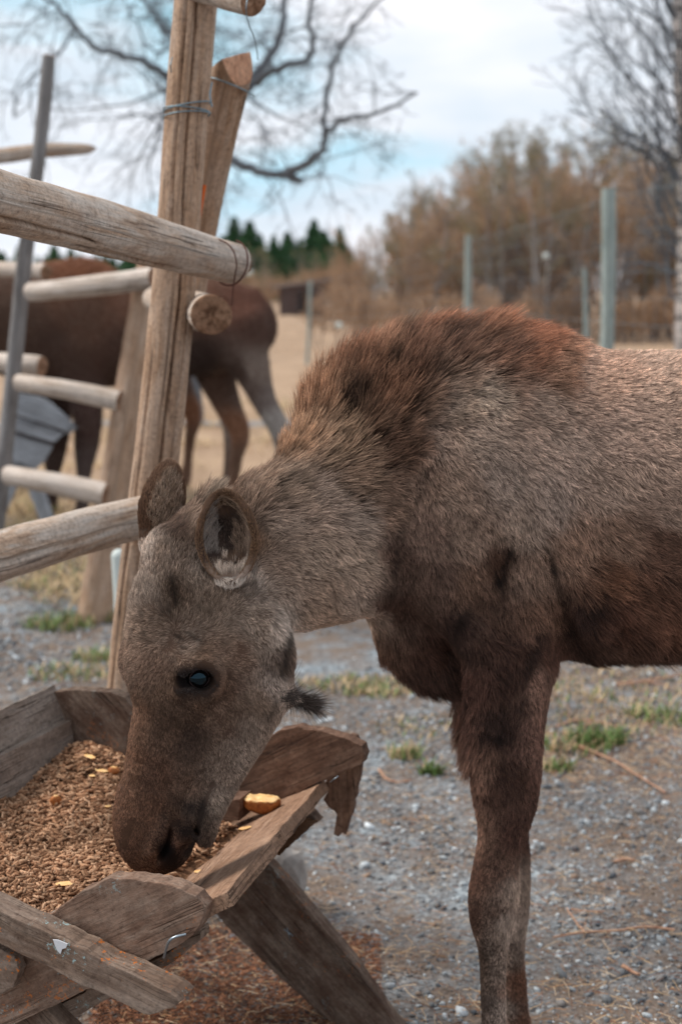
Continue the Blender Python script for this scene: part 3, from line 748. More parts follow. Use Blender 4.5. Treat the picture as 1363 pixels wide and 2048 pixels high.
def moose_fur_values(R, n, g):
    px, py = project(R)
    px0, py0 = px.copy(), py.copy()
    warp = np.where(px > 600, 1.0, .35)
    px = px + warp * (16 * lump(R, 22, 1.0) + 9 * lump(R, 60, 4.0)); py = py + warp * (16 * lump(R, 20, 7.0) + 9 * lump(R, 55, 3.0))
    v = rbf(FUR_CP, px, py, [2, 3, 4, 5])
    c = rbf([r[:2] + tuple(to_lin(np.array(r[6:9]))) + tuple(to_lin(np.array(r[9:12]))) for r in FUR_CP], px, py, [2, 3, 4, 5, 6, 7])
    D = np.stack([v[:, 0], np.zeros(len(R)), -v[:, 1]], axis=1)
    L = v[:, 2] / 1000.0; lift = v[:, 3].copy()
    # the far side wears no mane streaks: same coat, same flow
    curl = np.where(L > .03, 1.0, 1.15)
    patch = 1 + .12 * lump(R, 30, 2.0) + .10 * lump(R, 75, 6.0)
    head = np.clip((560 - px) / 80, 0, 1)[:, None]
    k_ = .16 + 0 * head
    gain = (FUR_GAIN - .42 * head) * np.array([[1.06, .97, .88]])
    mane = np.clip((v[:, 2] - 30) / 15, 0, 1)[:, None]
    k_ = k_ + .16 * mane
    gain = gain * (1 - .18 * mane) * (1 + mane * np.array([[-.02, .03, -.01]]))
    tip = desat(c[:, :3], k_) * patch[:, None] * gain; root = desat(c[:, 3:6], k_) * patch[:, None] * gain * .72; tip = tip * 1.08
    streak = g.random(len(R)) < .22                                # single pale guard hairs
    tip[streak] *= 1.75
    dark = g.random(len(R)) < .26
    tip[dark] *= .5
    mid_ = (L > .013) & (L < .027)
    L = np.where(mid_, L * .72, L); lift = np.where(mid_, lift + .12, lift)
    small = (px < 600) & (L < .0075); L = np.where(small & (L > .0025), L * 1.15 + .001, L); L = np.where((px < 600) & (L > .0075) & (L < .027), L * .85, L)
    # partings with dark underfur, pale streaks, plus shade of folds and creases painted in
    for x0, y0, x1, y1, w_, s_ in MARKS:
        dx, dy = x1 - x0, y1 - y0
        t = np.clip(((px0 - x0) * dx + (py0 - y0) * dy) / (dx * dx + dy * dy + 1e-6), 0, 1)
        d2 = ((px0 - x0 - t * dx) ** 2 + (py0 - y0 - t * dy) ** 2) / (w_ * (1 + .35 * lump(R, 160, 3.3))) ** 2
        m = np.exp(-d2)
        if s_ > 0:
            f = (1 - s_ * m)[:, None]; tip *= f; root *= f
            if w_ < 11 and x0 < 450 and y0 > 1500: L = L * (1 - .8 * m)
        else: tip *= (1 - s_ * m)[:, None]
    rad = np.where(L > .03, .00038, np.where(L > .014, .00030, np.where(px0 < 600, .00021, .00025)))
    wob = 1 + .12 * lump(R, 300, 5.0)
    e1_ = ((px0 - 404) / 33) ** 2 + ((py0 - 1356) / 35) ** 2; e2_ = ((px0 - 366 + (py0 - 1360) * .15) / 19) ** 2 + ((py0 - 1361) / 29) ** 2
    eyep = (np.minimum(e1_, e2_) * wob < 1) & (n[:, 1] < 0)
    tip[eyep] = to_lin(np.array([58, 50, 48])) * (.6 + .8 * g.random(eyep.sum()))[:, None]; root[eyep] = to_lin(np.array([26, 22, 21]))
    L[eyep] = .0035; lift[eyep] = .2
    for ci, cup in enumerate(info['cups']):
        q = (R.astype(np.float32) - cup.c) @ cup.M.T
        on = np.abs(cup(R.astype(np.float32))) < .0045
        on &= (q[:, 2] < .012) & (np.abs(q[:, 1]) < cup.hh * 1.12)
        v = q[:, 1] / cup.hh; u = q[:, 0] / (cup.hw * (1.0 - .16 * np.clip(v, -1, 1) - .26 * np.clip(-v, 0, 1)))
        r2 = u * u + v * v
        nf = n @ cup.M[2]
        upv, fc = cup.M[1], cup.M[2]
        rim = on & (q[:, 2] > -.0035)
        inner = on & ~rim & (nf > .0)
        outer = on & ~rim & ~inner
        low = np.clip((-.25 - v) / .25, 0, 1)
        def put(m, tipc, rootc, ln, lf, dr):
            tip[m] = to_lin(np.array(tipc)) * (.75 + .5 * g.random(m.sum()))[:, None] * 1.3; root[m] = to_lin(np.array(rootc)) * 1.2
            L[m] = ln; lift[m] = lf; D[m] = dr; rad[m] = .00022
        put(outer, (150, 126, 106), (64, 46, 37), .010, .35, upv)
        m = outer & (r2 + .25 * lump(R, 130, 2.) > .72); put(m, (124, 94, 74), (54, 38, 30), .008, .35, upv)
        put(inner, (70, 56, 49), (24, 18, 16), .006, .3, upv)
        put(rim, (128, 98, 74), (52, 37, 28), .0045, .5, upv * .5 - fc * .25)
        m = inner & (v + .22 * lump(R, 170, 1.) < -.64); put(m, (216, 196, 178), (110, 88, 74), .015, .5, upv + .3 * cup.M[0])
        m = inner & (v >= -.5) & (v < .25) & (u > .1) & (g.random(len(R)) < .4); put(m, (150, 126, 108), (64, 48, 40), .014, .5, upv)
        m = inner & (r2 > .45) & (v > 0) & (g.random(len(R)) < .45); put(m, (168, 142, 120), (64, 48, 40), .010, .5, -upv * .3 + cup.M[0] * np.sign(-u[:, None])[m] if False else upv)
        m = inner & (v >= -.38) & (u < -.42) & (g.random(len(R)) < .7); put(m, (146, 134, 126), (60, 50, 45), .011, .5, upv)
        m = outer & (r2 < .6) & (g.random(len(R)) < .25); put(m, (190, 166, 146), (80, 62, 50), .011, .4, upv)
        m = on & (v < -.85); put(m, (206, 192, 180), (110, 92, 80), .011, .4, upv * -.5)
    return D, L, curl, lift, root, tip, rad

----

=== Requirement ===
Repeat the lines of the listing above verbatim, beginning at its first line and ending at the line containing "gain = gain", which is included. Omit pictures.

=== Worked answer ===
Continue the Blender Python script for this scene: part 3, from line 748. More parts follow. Use Blender 4.5. Treat the picture as 1363 pixels wide and 2048 pixels high.
def moose_fur_values(R, n, g):
    px, py = project(R)
    px0, py0 = px.copy(), py.copy()
    warp = np.where(px > 600, 1.0, .35)
    px = px + warp * (16 * lump(R, 22, 1.0) + 9 * lump(R, 60, 4.0)); py = py + warp * (16 * lump(R, 20, 7.0) + 9 * lump(R, 55, 3.0))
    v = rbf(FUR_CP, px, py, [2, 3, 4, 5])
    c = rbf([r[:2] + tuple(to_lin(np.array(r[6:9]))) + tuple(to_lin(np.array(r[9:12]))) for r in FUR_CP], px, py, [2, 3, 4, 5, 6, 7])
    D = np.stack([v[:, 0], np.zeros(len(R)), -v[:, 1]], axis=1)
    L = v[:, 2] / 1000.0; lift = v[:, 3].copy()
    # the far side wears no mane streaks: same coat, same flow
    curl = np.where(L > .03, 1.0, 1.15)
    patch = 1 + .12 * lump(R, 30, 2.0) + .10 * lump(R, 75, 6.0)
    head = np.clip((560 - px) / 80, 0, 1)[:, None]
    k_ = .16 + 0 * head
    gain = (FUR_GAIN - .42 * head) * np.array([[1.06, .97, .88]])
    mane = np.clip((v[:, 2] - 30) / 15, 0, 1)[:, None]
    k_ = k_ + .16 * mane
    gain = gain * (1 - .18 * mane) * (1 + mane * np.array([[-.02, .03, -.01]]))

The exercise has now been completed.